Given instruction: Filter the data for lines with the word "picture", then copy every line so identified.
=== Given material ===
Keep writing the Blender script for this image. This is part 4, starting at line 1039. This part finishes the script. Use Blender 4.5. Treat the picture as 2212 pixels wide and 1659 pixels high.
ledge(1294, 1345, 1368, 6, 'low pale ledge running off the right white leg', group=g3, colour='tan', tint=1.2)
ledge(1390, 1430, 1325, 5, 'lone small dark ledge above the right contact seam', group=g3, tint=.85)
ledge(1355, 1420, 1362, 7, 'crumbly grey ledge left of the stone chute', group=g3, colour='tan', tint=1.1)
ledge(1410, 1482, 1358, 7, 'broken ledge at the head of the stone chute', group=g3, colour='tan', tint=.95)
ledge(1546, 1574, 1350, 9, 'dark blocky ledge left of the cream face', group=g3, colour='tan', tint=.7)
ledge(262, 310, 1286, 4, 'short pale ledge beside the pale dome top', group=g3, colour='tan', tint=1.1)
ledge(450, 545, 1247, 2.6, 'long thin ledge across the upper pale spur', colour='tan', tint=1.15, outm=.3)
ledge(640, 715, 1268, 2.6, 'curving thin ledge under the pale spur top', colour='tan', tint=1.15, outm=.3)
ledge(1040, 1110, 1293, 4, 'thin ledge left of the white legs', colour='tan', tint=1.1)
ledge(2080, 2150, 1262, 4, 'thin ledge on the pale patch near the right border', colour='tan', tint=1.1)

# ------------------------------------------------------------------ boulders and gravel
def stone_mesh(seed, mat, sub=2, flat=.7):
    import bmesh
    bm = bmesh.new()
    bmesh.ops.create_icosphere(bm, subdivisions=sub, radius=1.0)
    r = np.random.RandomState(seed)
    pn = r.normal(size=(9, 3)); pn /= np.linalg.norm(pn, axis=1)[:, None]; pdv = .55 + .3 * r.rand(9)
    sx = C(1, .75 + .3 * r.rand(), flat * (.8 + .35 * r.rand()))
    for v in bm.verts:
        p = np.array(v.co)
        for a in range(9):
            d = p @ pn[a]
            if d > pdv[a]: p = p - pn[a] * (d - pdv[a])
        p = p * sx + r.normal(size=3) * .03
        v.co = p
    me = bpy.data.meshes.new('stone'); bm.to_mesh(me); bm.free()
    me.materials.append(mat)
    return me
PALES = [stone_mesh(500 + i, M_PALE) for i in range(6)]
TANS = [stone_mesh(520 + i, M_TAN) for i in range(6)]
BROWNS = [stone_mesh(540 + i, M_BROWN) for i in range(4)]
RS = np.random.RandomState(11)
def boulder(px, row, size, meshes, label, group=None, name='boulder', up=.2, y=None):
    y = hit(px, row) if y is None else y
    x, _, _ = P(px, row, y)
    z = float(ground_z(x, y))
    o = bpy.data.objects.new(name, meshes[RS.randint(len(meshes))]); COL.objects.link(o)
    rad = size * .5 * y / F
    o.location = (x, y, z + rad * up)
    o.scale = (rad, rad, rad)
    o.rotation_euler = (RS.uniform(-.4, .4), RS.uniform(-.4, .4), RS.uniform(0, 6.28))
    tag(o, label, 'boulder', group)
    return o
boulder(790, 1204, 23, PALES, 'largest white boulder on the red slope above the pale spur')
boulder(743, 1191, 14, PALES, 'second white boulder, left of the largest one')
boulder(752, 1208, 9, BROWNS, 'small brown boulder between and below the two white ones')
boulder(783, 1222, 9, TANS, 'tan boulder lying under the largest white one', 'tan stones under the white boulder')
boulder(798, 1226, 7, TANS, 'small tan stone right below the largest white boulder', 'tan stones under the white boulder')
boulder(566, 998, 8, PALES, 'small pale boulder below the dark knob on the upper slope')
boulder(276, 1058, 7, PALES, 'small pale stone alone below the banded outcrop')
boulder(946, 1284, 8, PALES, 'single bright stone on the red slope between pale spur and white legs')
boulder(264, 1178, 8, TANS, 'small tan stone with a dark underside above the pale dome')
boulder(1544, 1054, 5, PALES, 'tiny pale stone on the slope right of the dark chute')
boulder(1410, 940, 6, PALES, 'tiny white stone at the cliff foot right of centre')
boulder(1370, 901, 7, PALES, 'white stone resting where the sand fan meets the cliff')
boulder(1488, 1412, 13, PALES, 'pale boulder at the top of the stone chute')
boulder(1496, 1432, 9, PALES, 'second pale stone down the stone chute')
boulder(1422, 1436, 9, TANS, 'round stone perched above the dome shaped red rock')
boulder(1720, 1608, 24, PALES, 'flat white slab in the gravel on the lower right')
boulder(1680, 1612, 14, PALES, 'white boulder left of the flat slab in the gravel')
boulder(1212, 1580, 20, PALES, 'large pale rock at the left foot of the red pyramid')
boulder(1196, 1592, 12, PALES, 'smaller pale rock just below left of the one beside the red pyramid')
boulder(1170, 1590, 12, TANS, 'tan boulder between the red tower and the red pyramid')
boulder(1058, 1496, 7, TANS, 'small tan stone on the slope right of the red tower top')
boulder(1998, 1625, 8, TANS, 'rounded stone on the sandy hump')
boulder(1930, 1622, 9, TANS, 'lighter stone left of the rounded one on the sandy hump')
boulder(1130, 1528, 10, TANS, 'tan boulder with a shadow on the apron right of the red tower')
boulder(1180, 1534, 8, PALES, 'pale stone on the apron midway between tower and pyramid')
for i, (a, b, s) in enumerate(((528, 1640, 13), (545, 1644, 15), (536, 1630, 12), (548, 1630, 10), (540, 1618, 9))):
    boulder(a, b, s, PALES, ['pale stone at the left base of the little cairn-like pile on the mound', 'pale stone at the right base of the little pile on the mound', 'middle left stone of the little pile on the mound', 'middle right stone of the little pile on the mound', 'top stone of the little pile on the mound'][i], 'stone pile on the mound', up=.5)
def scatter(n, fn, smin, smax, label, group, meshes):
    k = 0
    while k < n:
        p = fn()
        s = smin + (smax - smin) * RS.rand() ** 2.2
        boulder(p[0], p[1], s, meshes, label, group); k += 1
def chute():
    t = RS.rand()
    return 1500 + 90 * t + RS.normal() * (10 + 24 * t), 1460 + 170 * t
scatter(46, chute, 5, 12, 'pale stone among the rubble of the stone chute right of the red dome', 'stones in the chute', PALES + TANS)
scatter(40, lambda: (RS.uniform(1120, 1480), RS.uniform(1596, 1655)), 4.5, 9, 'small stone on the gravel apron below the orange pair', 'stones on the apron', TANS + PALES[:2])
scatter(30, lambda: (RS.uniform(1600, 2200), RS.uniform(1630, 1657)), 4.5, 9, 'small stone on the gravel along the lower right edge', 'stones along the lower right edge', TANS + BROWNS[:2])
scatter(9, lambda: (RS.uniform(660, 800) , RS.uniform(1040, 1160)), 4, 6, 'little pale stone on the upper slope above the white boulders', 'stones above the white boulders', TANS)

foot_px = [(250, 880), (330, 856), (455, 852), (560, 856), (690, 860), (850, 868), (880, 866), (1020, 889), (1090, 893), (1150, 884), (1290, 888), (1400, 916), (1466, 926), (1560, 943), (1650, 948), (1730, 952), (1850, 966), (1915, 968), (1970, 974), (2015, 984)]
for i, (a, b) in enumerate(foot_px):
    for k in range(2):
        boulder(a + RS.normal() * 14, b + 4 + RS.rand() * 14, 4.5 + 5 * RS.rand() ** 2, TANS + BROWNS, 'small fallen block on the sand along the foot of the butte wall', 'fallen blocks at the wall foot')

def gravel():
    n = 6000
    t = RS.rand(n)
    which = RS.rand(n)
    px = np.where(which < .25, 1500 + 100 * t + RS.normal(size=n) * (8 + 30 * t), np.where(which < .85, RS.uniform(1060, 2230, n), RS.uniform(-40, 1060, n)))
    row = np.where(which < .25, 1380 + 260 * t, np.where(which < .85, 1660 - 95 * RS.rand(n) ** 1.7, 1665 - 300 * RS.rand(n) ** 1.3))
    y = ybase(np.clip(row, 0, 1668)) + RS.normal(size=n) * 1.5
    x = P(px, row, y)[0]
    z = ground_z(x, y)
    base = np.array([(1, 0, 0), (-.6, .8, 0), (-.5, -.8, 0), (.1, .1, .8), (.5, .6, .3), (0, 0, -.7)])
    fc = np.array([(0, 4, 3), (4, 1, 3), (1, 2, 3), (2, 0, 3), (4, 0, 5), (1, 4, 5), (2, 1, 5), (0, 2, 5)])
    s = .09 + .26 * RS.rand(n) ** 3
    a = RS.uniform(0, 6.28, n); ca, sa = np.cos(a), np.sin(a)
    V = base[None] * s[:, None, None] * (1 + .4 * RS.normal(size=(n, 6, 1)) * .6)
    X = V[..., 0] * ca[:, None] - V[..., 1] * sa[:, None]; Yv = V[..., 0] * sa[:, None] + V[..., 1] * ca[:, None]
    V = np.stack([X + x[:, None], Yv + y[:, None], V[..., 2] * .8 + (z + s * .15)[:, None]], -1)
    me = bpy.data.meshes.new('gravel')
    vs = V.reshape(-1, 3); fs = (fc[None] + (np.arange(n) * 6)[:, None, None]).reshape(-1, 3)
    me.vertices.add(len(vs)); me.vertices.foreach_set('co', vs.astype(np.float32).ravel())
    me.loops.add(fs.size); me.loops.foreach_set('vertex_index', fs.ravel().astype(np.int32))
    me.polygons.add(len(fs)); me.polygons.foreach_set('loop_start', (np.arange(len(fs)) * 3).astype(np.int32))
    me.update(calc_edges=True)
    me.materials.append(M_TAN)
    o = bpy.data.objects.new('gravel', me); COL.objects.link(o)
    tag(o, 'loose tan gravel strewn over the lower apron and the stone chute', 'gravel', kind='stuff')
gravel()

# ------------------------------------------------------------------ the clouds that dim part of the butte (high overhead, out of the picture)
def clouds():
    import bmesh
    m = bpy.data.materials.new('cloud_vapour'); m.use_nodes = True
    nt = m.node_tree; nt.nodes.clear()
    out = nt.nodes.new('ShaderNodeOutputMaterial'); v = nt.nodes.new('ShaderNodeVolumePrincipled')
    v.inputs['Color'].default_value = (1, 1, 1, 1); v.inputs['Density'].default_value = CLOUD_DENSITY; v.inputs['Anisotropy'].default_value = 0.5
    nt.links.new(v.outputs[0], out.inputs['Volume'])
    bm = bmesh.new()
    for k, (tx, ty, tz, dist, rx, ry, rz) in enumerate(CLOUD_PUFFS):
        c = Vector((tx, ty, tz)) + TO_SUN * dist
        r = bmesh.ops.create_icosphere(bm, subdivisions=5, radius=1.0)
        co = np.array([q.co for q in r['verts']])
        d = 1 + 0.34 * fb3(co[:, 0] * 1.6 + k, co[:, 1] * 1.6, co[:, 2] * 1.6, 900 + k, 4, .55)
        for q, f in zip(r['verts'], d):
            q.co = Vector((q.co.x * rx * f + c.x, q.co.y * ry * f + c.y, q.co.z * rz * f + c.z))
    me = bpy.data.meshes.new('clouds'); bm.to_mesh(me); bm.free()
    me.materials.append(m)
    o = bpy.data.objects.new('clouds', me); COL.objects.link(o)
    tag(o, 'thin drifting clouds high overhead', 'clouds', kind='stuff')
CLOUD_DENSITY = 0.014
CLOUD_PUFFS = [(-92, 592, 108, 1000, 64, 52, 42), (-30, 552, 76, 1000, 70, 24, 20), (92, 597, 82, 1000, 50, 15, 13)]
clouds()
===
Answer to the task:
Keep writing the Blender script for this image. This is part 4, starting at line 1039. This part finishes the script. Use Blender 4.5. Treat the picture as 2212 pixels wide and 1659 pixels high.
# ------------------------------------------------------------------ the clouds that dim part of the butte (high overhead, out of the picture)